File sharing (sharing) is prohibited in my country by law, time to change that?

It’s sharing the current changes in the document with connected users. It’s a collaborative plain text editor. I used it a lot in college for working on code with team mates.

STLover - native 3d models viewer -



The thing is, the main selling point for Haiku is we are building an operating system where a single team controls the whole OS, which allows us to provide a consisten programming API and user experience. Using Haiku to run ported apps completely misses the point, and just makes it yet another UNIX/Linux clone system, which isn’t all that interesting to me. And probably puts pressure on the OS developers to spend time working on features that support these ported apps. So we’re here debugging tricky POSIX compatibility issues, improving functions like mmap and mlock, instead of working on higher level APIs for native apps.

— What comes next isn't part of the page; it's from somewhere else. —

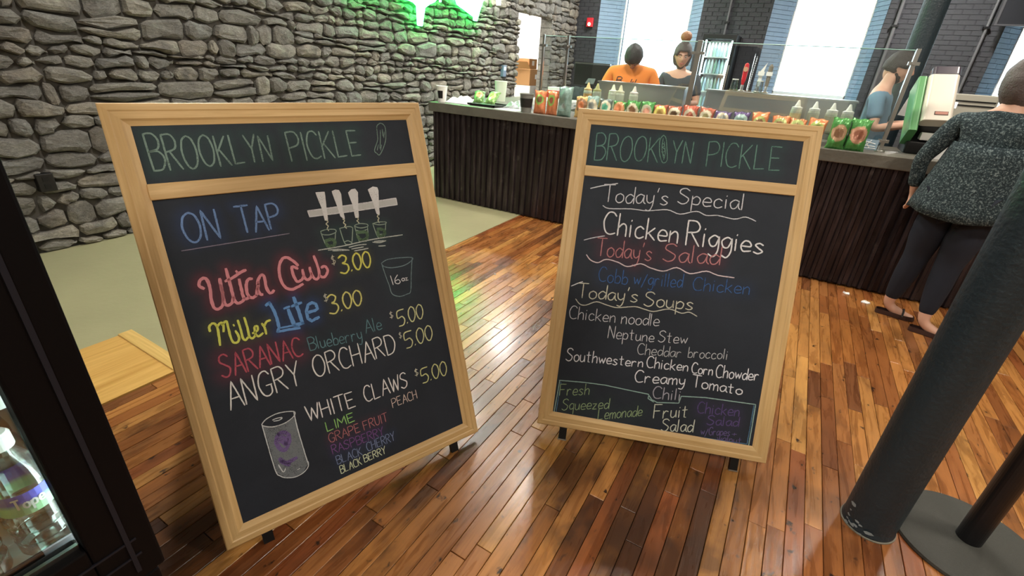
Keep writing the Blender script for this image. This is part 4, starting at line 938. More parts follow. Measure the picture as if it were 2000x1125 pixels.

Yes, we get more users. But since our users can just get the OS for free, that essentially means more people to support (that is exagerated, of course, but I think the balance lies this way). So, yes, if we were a company trying to sell an OS, compatibility with existing apps would be a strong selling point. Except we don’t really have anything to sell.

Anyway, it seems I’m one of the few Old Guys here ranting about a dream fron 20 years ago, about how things could have been, and no one really cares anymore.


It’s not just you that cares, but we are too few to meet all the needs with native software. We can’t write native software for everything. I don’t think we can do an office suite as an example.